JAMES TARANTO: ‘Parity’ or Parody? Optimistic economists have some funny ideas:

Subtract women’s earnings from men’s, and the smaller the number, the closer an economy is to “parity.” The reductio ad absurdum helps illuminate the problem: If there were no economic activity whatsoever, the formula would yield 0-0=0. Perfect parity!

In the real world, an economy in which men outearn women can come closer to parity in two ways: through rising female earnings and through declining male earnings. If parity is a desirable outcome in and of itself, we should stop hectoring young men to “man up,” stop playing videogames, and follow the example of their industrious female counterparts. The lads are doing their part to promote gender equality!
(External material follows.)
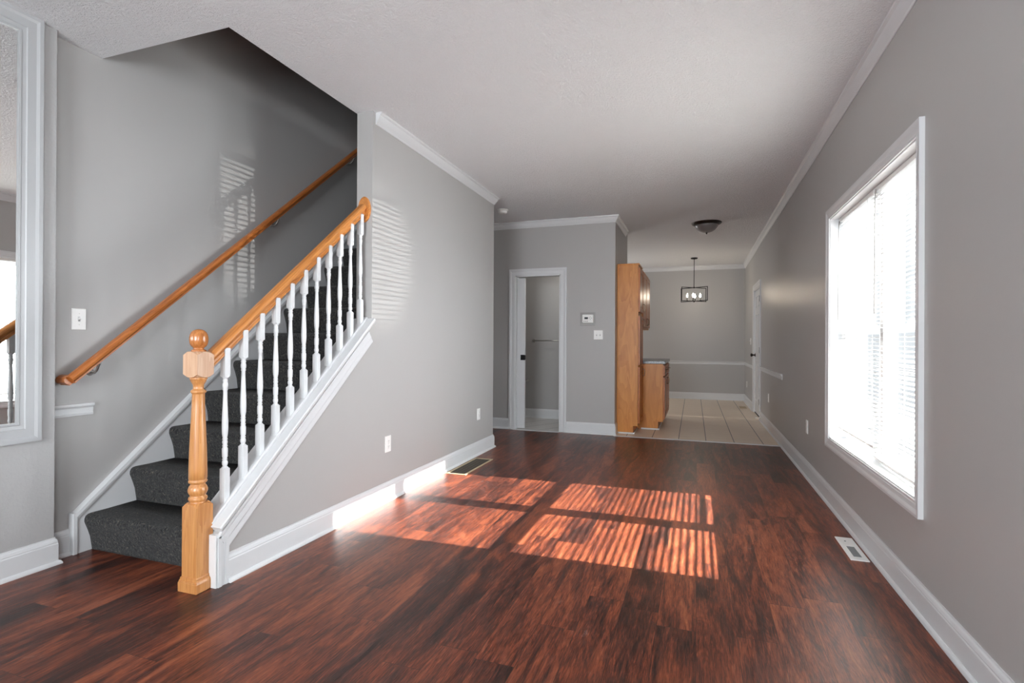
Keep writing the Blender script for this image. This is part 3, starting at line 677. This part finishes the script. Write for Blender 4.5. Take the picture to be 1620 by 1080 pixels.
plate('power_outlet', 'white wall outlet low beyond the side door', 'outlet', (XR, 11.1, .37), (-1, 0, 0), (0, 1, 0), 'outlet')
# thermostat
th = thing('thermostat', 'white thermostat with a small dark display on a grey backing plate', 'thermostat', (-1.313, YA, 1.45))
MB().box(-1.41, -1.216, YA-.006, YA, 1.368, 1.535, .002).build('backing_plate', 'greyplate', th, 'grey backing plate')
bo = MB().box(-1.378, -1.238, YA-.030, YA-.006, 1.402, 1.506, .006).build('body', 'plastic', th)
MB().box(-1.350, -1.305, YA-.0315, YA-.029, 1.448, 1.474).build('display', 'lcd', bo, 'small dark display')
for dx, dz in ((0, .014), (0, -.014), (-.014, 0), (.014, 0)):
    MB().box(-1.275+dx-.004, -1.275+dx+.004, YA-.0325, YA-.029, 1.462+dz-.004, 1.462+dz+.004, .001).build('button', 'grille', bo)
b_ = MB()
for q in range(5): b_.box(-1.36+q*.012, -1.355+q*.012, YA-.0306, YA-.029, 1.414, 1.428)
b_.build('vent_slots', 'grille', bo)

# ------------------------------------------------------------------ floor registers
def flat_ring(b_, x0, x1, y0, y1, z0, z1, w):
    b_.box(x0, x0+w, y0, y1, z0, z1, .0015).box(x1-w, x1, y0, y1, z0, z1, .0015).box(x0+w, x1-w, y0, y0+w, z0, z1, .0015).box(x0+w, x1-w, y1-w, y1, z0, z1, .0015)
rg = thing('floor_register', 'long tan metal floor register along the left baseboard', 'floor register', (-1.975, 4.53, 0))
X0, X1_, Ya, Yb = -2.072, -1.884, 4.20, 4.86
f_ = MB(); flat_ring(f_, X0, X1_, Ya, Yb, 0, .005, .020); f_.build('rim', 'brass', rg, 'tan metal rim')
f_ = MB().box(X0+.02, X1_-.02, Ya+.02, Yb-.02, 0, .001)
f_.build('duct_shadow', 'dark', rg)
f_ = MB()
k = 0; yv = Ya+.024
while yv < Yb-.024: f_.box(X0+.02, X1_-.02, yv, yv+.004, .0012, .0022); yv += .0125
for q in range(1, 4): f_.box(X0+.02+q*.037-.002, X0+.02+q*.037+.002, Ya+.02, Yb-.02, .001, .002)
f_.build('louvres', 'olive', rg)
rg = thing('floor_register', 'small white floor register below the window', 'floor register', (.822, 3.445, 0))
X0, X1_, Ya, Yb = .777, .866, 3.268, 3.622
f_ = MB(); f_.box(X0, X0+.026, Ya, Yb, 0, .006, .002).box(X1_-.024, X1_, Ya, Yb, 0, .006, .002).box(X0+.02, X1_-.02, 3.475, Yb, 0, .006, .002).box(X0+.02, X1_-.02, Ya, 3.315, 0, .006, .002)
f_.build('plate', 'plastic', rg)
f_ = MB().box(X0+.02, X1_-.02, 3.31, 3.48, 0, .001); f_.build('duct_shadow', 'dark', rg)
f_ = MB(); yv = 3.318
while yv < 3.475: f_.box(X0+.024, X1_-.022, yv, yv+.004, .001, .0045); yv += .008
f_.build('louvres', 'grille', rg, 'grey louvres')
MB().lathe([(.005, .005), (.005, .009)], (.815, 3.55, 0), seg=10).build('lever', 'grille', rg)
rg = thing('floor_register', 'beige floor register in the tile before the far wall', 'floor register', (.79, 10.4, 0))
f_ = MB(); flat_ring(f_, .72, .84, 10.25, 10.56, 0, .005, .015)
yv = 10.27
while yv < 10.54: f_.box(.735, .825, yv, yv+.006, 0, .004); yv += .014
f_.build('grille', 'brass', rg)

# ------------------------------------------------------------------ ceiling fittings
sm = thing('smoke_detector', 'round white smoke detector on the ceiling past the left wall', 'smoke detector', (-2.215, 5.98, HC))
MB().lathe([(.070, 0), (.070, -.010), (.066, -.014), (.056, -.015)], (-2.215, 5.98, HC), seg=28).build('base', 'plastic', sm)
MB().lathe([(.054, -.013), (.057, -.020), (.054, -.036), (.044, -.046), (.020, -.050), (0, -.050)], (-2.215, 5.98, HC), seg=28).build('cover', 'plastic', sm)
MB().lathe([(.004, -.046), (.004, -.052)], (-2.185, 5.95, HC), seg=8).build('test_button', 'grille', sm)
LX, LY = .110, 7.46
cl = thing('ceiling_light', 'dark bronze flush ceiling light with a smoky glass bowl', 'ceiling light', (LX, LY, HC))
MB().lathe([(.190, 0), (.190, -.006), (.182, -.016), (.168, -.022), (.160, -.030), (.148, -.034), (.140, -.034)], (LX, LY, HC), seg=40).build('rim', 'bronze', cl)
MB().lathe([(.148, -.030), (.144, -.046), (.130, -.066), (.108, -.092), (.078, -.112), (.045, -.124), (.014, -.129), (0, -.129)], (LX, LY, HC), seg=40).build('glass_bowl', 'bowl', cl, 'smoky textured glass bowl')
MB().lathe([(.014, -.127), (.014, -.133), (.008, -.137), (.009, -.143), (.004, -.150), (0, -.151)], (LX, LY, HC), seg=16).build('finial', 'bronze', cl)

CX_, CY_ = -.060, 10.45
cn = thing('chandelier', 'hanging black open-cage chandelier with four lit candle bulbs', 'chandelier', (CX_, CY_, HC))
MB().lathe([(.062, 0), (.062, -.012), (.054, -.020), (.012, -.024), (.008, -.030)], (CX_, CY_, HC), seg=28).build('canopy', 'black', cn)
zt, zb_ = 2.185, 1.935
MB().tube([(CX_, CY_, HC-.02), (CX_, CY_, zt)], .006, 10).lathe([(.010, 0), (.016, .010), (.016, .022), (.009, .030)], (CX_, CY_, zt-.012), seg=14).build('rod', 'black', cn)
fr_ = MB(); rr_ = .0065
def frame_rect(ang, hw, z0, z1):
    c, s = math.cos(ang), math.sin(ang)
    P = lambda u, z: (CX_+c*u, CY_+s*u, z)
    for a, b in ((P(-hw, z0), P(hw, z0)), (P(-hw, z1), P(hw, z1)), (P(-hw, z0-rr_), P(-hw, z1+rr_)), (P(hw, z0-rr_), P(hw, z1+rr_))): bar(fr_, a, b, rr_)
def bar(b_, a, b, r):
    a, b = Vector(a), Vector(b); d = (b-a).normalized(); X = d.cross(Vector((0, 0, 1)))
    X = X.normalized() if X.length > .1 else Vector((1, 0, 0)); Y = d.cross(X)
    vs = [p+X*sx*r+Y*sy*r for p in (a, b) for sx, sy in ((-1, -1), (1, -1), (1, 1), (-1, 1))]
    b_.add(vs, [(i, (i+1) % 4, (i+1) % 4+4, i+4) for i in range(4)]+[(3, 2, 1, 0), (4, 5, 6, 7)])
for ang in (R(-34), R(41)): frame_rect(ang, .28, zb_, zt)
fr_.build('cage', 'black', cn, 'black square-bar cage')
hb = MB().lathe([(.006, -.022), (.016, -.014), (.024, -.006), (.024, .008), (.012, .014)], (CX_, CY_, zb_), seg=16)
ar = hb
SP = [(-.118, -.03), (.108, .03), (.016, .105), (-.016, -.105)]
for dx, dy in SP: bar(ar, (CX_, CY_, zb_+.004), (CX_+dx, CY_+dy, zb_+.004), .005)
ar.build('hub', 'black', cn)
for dx, dy in SP:
    s_o = MB().lathe([(.012, 0), (.015, .004), (.010, .010), (.0095, .062), (.0, .062)], (CX_+dx, CY_+dy, zb_+.006), seg=14).build('candle_sleeve', 'black', cn)
    MB().lathe([(.005, 0), (.010, .012), (.0135, .026), (.0130, .038), (.008, .056), (.003, .070), (0, .074)], (CX_+dx, CY_+dy, zb_+.068), seg=14).build('bulb', 'bulb', s_o, 'glowing candle bulb')

# ------------------------------------------------------------------ kitchen cabinets
def cab_door(parent, xf, y0, y1, z0, z1, handle=None, name='door', mat='cabdoor'):
    """raised-panel front on a face looking +x at x = xf"""
    b_ = MB(); w = .055 if z1-z0 > .2 else .032; X = xf
    b_.box(X, X+.012, y0, y1, z0, z1)
    b_.box(X+.010, X+.020, y0, y0+w, z0, z1, .002).box(X+.010, X+.020, y1-w, y1, z0, z1, .002).box(X+.010, X+.020, y0+w-.002, y1-w+.002, z0, z0+w, .002).box(X+.010, X+.020, y0+w-.002, y1-w+.002, z1-w, z1, .002)
    if y1-y0 > 2.6*w and z1-z0 > 2.6*w: b_.box(X+.008, X+.018, y0+w+.012, y1-w-.012, z0+w+.012, z1-w-.012, .005)
    o = b_.build(name, mat, parent)
    if handle:
        hy, hz, vert = handle; xx = X+.020
        if vert: pts = [(xx, hy, hz-.045), (xx+.016, hy, hz-.047), (xx+.027, hy, hz-.030), (xx+.030, hy, hz), (xx+.027, hy, hz+.030), (xx+.016, hy, hz+.047), (xx, hy, hz+.045)]
        else: pts = [(xx, hy-.045, hz), (xx+.016, hy-.047, hz), (xx+.027, hy-.030, hz), (xx+.030, hy, hz), (xx+.027, hy+.030, hz), (xx+.016, hy+.047, hz), (xx, hy+.045, hz)]
        MB().tube(pts, .005, 8).build('handle', 'pull', o, 'curved metal pull')
    return o
PX0, PX1, PY0, PY1, PZ = XA+.001, -.705, 6.855, 7.30, 2.14
pc = thing('pantry_cabinet', 'tall narrow maple pantry cabinet standing against the return wall', 'cabinet', (PX0, PY0, 0))
b_ = MB().prism([(PX0, 0), (PX1-.058, 0), (PX1-.058, .10), (PX1, .10), (PX1, PZ), (PX0, PZ)], 'y', PY0, PY0+.014)
b_.box(PX0, PX1, PY0+.014, PY1, .10, PZ).box(PX0, PX1-.060, PY0+.014, PY1, 0, .10)
b_.box(PX0, PX1+.012, PY0-.004, PY1, PZ-.0005, PZ+.018, .003)
b_.build('carcass', 'cab', pc)
yy0, yy1 = PY0+.03, PY1-.015
cab_door(pc, PX1, yy0, yy1, .13, .845, (yy1-.03, .76, True))
cab_door(pc, PX1, yy0, yy1, .870, 1.500, (yy1-.03, 1.42, True))
cab_door(pc, PX1, yy0, yy1, 1.545, 2.105, (yy1-.03, 1.62, True))
MB().box(PX0, PX1-.040, PY0-.016, PY0, 0, .018, .004).box(PX1-.060, PX1-.044, PY0, PY1, 0, .018, .004).build('shoe_moulding', 'trim', pc, 'white shoe moulding')
UX1 = -.705
uc = thing('wall_cabinet', 'maple wall cabinet hung high just beyond the pantry', 'cabinet', (PX0, 7.305, 1.35))
MB().box(PX0, UX1, 7.303, 8.37, 1.345, 2.14).build('carcass', 'cab', uc)
cab_door(uc, UX1, 7.325, 7.83, 1.375, 2.105, (7.80, 1.45, True))
cab_door(uc, UX1, 7.845, 8.35, 1.375, 2.105, (7.875, 1.45, True))
BXF = -.425
bc = thing('base_cabinet', 'maple base cabinet with drawers under the dark countertop', 'cabinet', (PX0, 7.31, 0))
b_ = MB().prism([(PX0, 0), (BXF-.062, 0), (BXF-.062, .105), (BXF, .105), (BXF, .872), (PX0, .872)], 'y', 7.303, 7.318)
b_.box(PX0, BXF, 7.318, 8.50, .105, .872).box(PX0, BXF-.065, 7.318, 8.50, 0, .105)
b_.build('carcass', 'cab', bc)
for ya, yb2 in ((7.33, 7.90), (7.92, 8.485)):
    cab_door(bc, BXF, ya, yb2, .715, .850, ((ya+yb2)/2, .785, False), 'drawer')
cab_door(bc, BXF, 7.33, 7.90, .135, .695, (7.87, .62, True)); cab_door(bc, BXF, 7.92, 8.485, .135, .695, (7.95, .62, True))
MB().box(PX1, BXF-.045, 7.287, 7.303, 0, .018, .004).box(BXF-.065, BXF-.049, 7.303, 8.5, 0, .018, .004).build('shoe_moulding', 'trim', bc, 'white shoe moulding')
ct = thing('countertop', 'dark speckled countertop on the base cabinet', 'countertop', (PX0, 7.29, .874))
MB().box(PX0, BXF+.028, 7.304, 8.52, .874, .912, .004).build('slab', 'counter', ct)
MB().box(PX0, PX0+.018, 7.304, 7.86, .913, 1.01, .002).build('backsplash', 'counter', ct)

# ------------------------------------------------------------------ bathroom fittings
tw = thing('towel_bar', 'metal towel bar on the bathroom wall seen through the doorway', 'towel bar', (-2.36, 7.80, 1.18))
for xx in (-2.36, -1.78): MB().lathe([(.022, 0), (.022, .006), (.010, .012), (.009, .052), (.012, .056), (.012, .070), (.006, .074)], (xx, 7.80, 1.18), (0, -1, 0), 16).build('post', 'nickel', tw)
MB().tube([(-2.36, 7.738, 1.18), (-1.78, 7.738, 1.18)], .0075, 10).build('bar', 'nickel', tw)
tp = thing('toilet_paper_holder', 'small metal toilet paper holder low on the bathroom wall', 'toilet paper holder', (-2.46, 7.80, .55))
for xx in (-2.455, -2.60): MB().lathe([(.020, 0), (.020, .006), (.009, .012), (.008, .060), (.013, .064), (.013, .080), (.006, .084)], (xx, 7.80, .56), (0, -1, 0), 16).build('post', 'nickel', tp)
MB().tube([(-2.455, 7.728, .56), (-2.60, 7.728, .56)], .008, 10).build('roller', 'nickel', tp)

for o in bpy.data.objects:
    if '_org' in o: del o['_org']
Joyce Jacobsen, the Wesleyan University economist who conducted the “Gender Inequality” study for Lomborg’s Copenhagen Consensus on Human Challenges, acknowledges that women’s rising earnings and men’s falling ones tend to move in tandem: “As women’s participation rise in the work force, men tend to work less, often starting work later in their lifespan and retiring earlier.” But her methodology does not account for that. Instead, it simply takes male earnings for granted and counts the earnings difference between the sexes as an economic “loss.”
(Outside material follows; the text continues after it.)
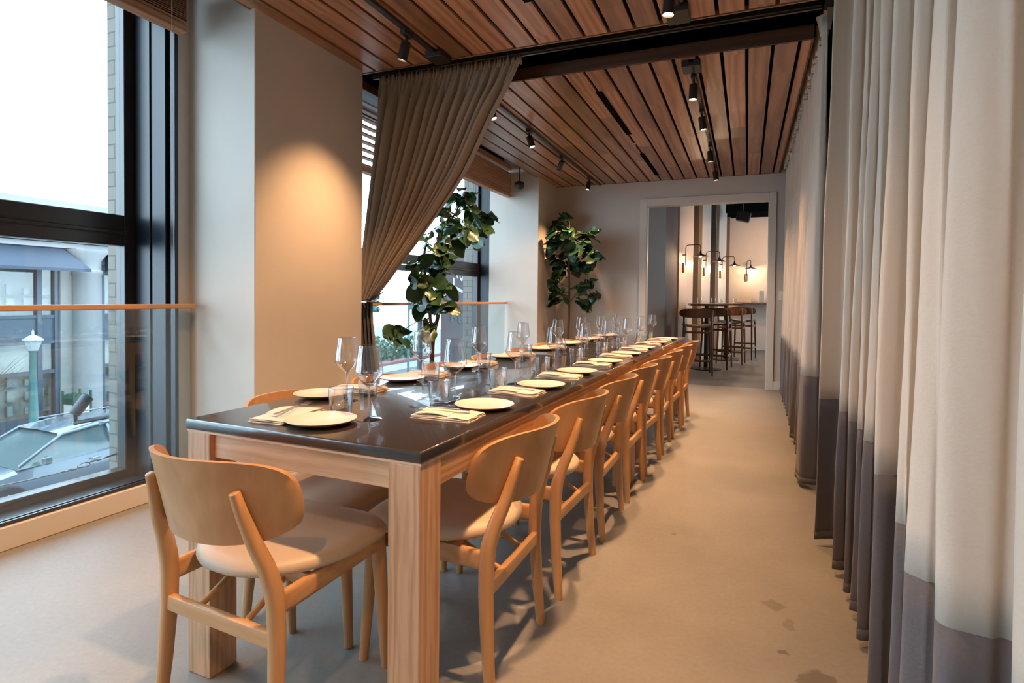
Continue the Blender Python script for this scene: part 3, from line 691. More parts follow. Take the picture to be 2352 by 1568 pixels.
# far curtain
bot = [(0.30, 3.99), (0.318, 3.87), (0.36, 3.848), (0.408, 3.864)]
y = 3.95; k = 0; rr = random.Random(4)
ys = [4.09, 4.36, 4.61, 4.89, 5.13, 5.38, 5.62, 5.86, 6.07, 6.26, 6.47, 6.68, 6.88, 7.05, 7.25, 7.45, 7.64]
xs = [0.322, 0.335, 0.346, 0.36, 0.345, 0.365, 0.36, 0.375, 0.37, 0.39, 0.38, 0.385, 0.38, 0.388, 0.385, 0.39, 0.39]
for yy, xx in zip(ys, xs):
    bot += [(xx + 0.09, yy - 0.10), (xx + 0.02, yy - 0.045), (xx, yy - 0.01), (xx + 0.03, yy + 0.015)]
tt = []
for i, (x, y) in enumerate(bot): tt.append((0.405 + (x - 0.375) * 0.42, y - 0.02 * (1 if y < 4 else 0)))
tt[:4] = [(0.375, 3.80), (0.38, 3.79), (0.39, 3.78), (0.405, 3.80)]
drape('curtain', 'far oatmeal curtain with a charcoal border, reaching back beside the doorway', 'curtain', bot, tt, 0.03, 2.77, 0.68, (M['curtain'], M['border']), n=5)
# header frill of the far curtain
hc = [o for o in C.objects if o.name.startswith('curtain.') and o.type == 'EMPTY'][-1]
b = bm_new(); P1, P2, P3 = [], [], []
N = 300
for i in range(N + 1):
    y = 3.79 + (7.68 - 3.79) * i / N; a = 0.016 * math.sin(i * 1.35) + 0.008 * math.sin(i * 0.57)
    P1.append(Vector((0.398 + a, y, 2.70))); P2.append(Vector((0.398 + a * 1.5, y, 2.765))); P3.append(Vector((0.395 + a * 2.0, y, 2.825 + 0.004 * math.sin(i * 2.1))))
grid(b, [P1, P2, P3]); obj('heading', b, M['curtain'], hc, True)
# tracks
def bar_thing(nm, label, cat, x0, x1, y0, y1, z0, z1, m, bev=0.002):
    b = bm_new(); box(b, x0, x1, y0, y1, z0, z1, bev, 1); return tag(obj(nm, b, m), label, cat)
bar_thing('curtain_track', 'black curtain track running back along the right side curtains', 'curtain track', 0.385, 0.425, -2.6, 7.9, 2.835, 2.87, M['blackmetal'])
t = thing('curtain_track', 'black curtain track crossing the ceiling gap over the tied curtain', 'curtain track')
b = bm_new(); box(b, -2.66, 0.36, 3.655, 3.705, 2.78, 2.835, 0.003, 1); obj('rail', b, M['blackmetal'], t)
b = bm_new(); box(b, -2.66, 0.36, 3.672, 3.688, 2.772, 2.781); obj('slot', b, M['frame'], t)
for x in (-1.9, -0.78, 0.2):
    b = bm_new(); tube(b, [(x, 3.68, 2.83), (x, 3.68, 3.35)], 0.006, 8); obj('hanger_rod', b, M['cable'], t, True, 40)

# tied back curtain: gathers from the track down to the tie beside the pier
redge = [(-1.453, 2.765), (-1.556, 2.563), (-1.669, 2.381), (-1.835, 2.077), (-1.973, 1.886), (-2.114, 1.714), (-2.26, 1.54), (-2.428, 1.352), (-2.524, 1.245), (-2.60, 1.165), (-2.655, 1.10)]
rc = catmull([(x, 0, z) for x, z in redge], 6)
t = thing('curtain', 'taupe curtain gathered and tied back beside the plaster pier', 'curtain')
NR = len(rc); NC = 400; rnd = random.Random(11)
fold_u = [0]; 
while fold_u[-1] < 1: fold_u.append(fold_u[-1] + rnd.uniform(0.045, 0.10))
def foldphase(u):
    for i in range(len(fold_u) - 1):
        if fold_u[i] <= u < fold_u[i + 1]: return i + (u - fold_u[i]) / (fold_u[i + 1] - fold_u[i])
    return len(fold_u) - 1
ledge_top = Vector((-2.606, 0, 2.737)); ledge_bot = Vector((-2.80, 0, 1.06))
P = []
for j in range(NR):
    f = j / (NR - 1); R_ = rc[j]; zl = 2.765 + (1.085 - 2.765) * f
    xl = -2.612 + (-2.775 + 2.612) * (f ** 0.9) ; L_ = Vector((xl, 0, zl))
    row = []
    amp = 0.044 * (1 - 0.45 * f) * smoothstep(f * 7)
    for i in range(NC + 1):
        u = i / NC; uu = u
        # the left cloth hangs steeper: columns bow downwards between the two edges
        p = L_.lerp(Vector((R_.x, 0, R_.z)), uu)
        sag = 0.085 * math.sin(PI * uu) * math.sin(PI * f) 
        ph = foldphase(u); a = math.sin(2 * PI * ph)
        fine = 0.010 * math.sin(u * 210) * (1 - smoothstep((f - 0.02) * 9)) + 0.006 * math.sin(u * 93 + 1) * (1 - smoothstep(f * 3))
        edge = smoothstep((1 - u) * 14)
        y = 3.68 + amp * a * edge + fine + 0.014 * math.sin(ph * 2.3 + f * 3) * smoothstep(f * 4)
        side = 0.010 * math.cos(2 * PI * ph) * amp / 0.034 * edge
        row.append(Vector((p.x + side, y, p.z - sag + (0.004 * math.sin(u * 160) if j == 0 else 0))))
    P.append(row)
b = bm_new(); grid(b, P); o = obj('curtain_panel', b, M['curtain_tan'], t, True); md = o.modifiers.new('s', 'SOLIDIFY'); md.thickness = 0.003; md.offset = 0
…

That’s problematic for another reason: It assumes that in a society with more traditional sex roles, women contribute nothing of value. Gross domestic product measures only commercial work, not unpaid domestic (in the sense of household) work. It doesn’t capture the reality that a traditional marriage–or, for that matter, its reverse, a union between a working woman and a “house husband”–is an economic unit to which the homemaking spouse makes a vital contribution.

As we’ve noted, Scandinavian countries have promoted “gender equality” by employing armies of child-care workers, most of them female. That is, they get paid to take care of other women’s children. That counts toward the GDP figures, whereas it does not when mothers care for their own children at home. It’s not immediately obvious that the Scandinavian way leaves society as a whole better off.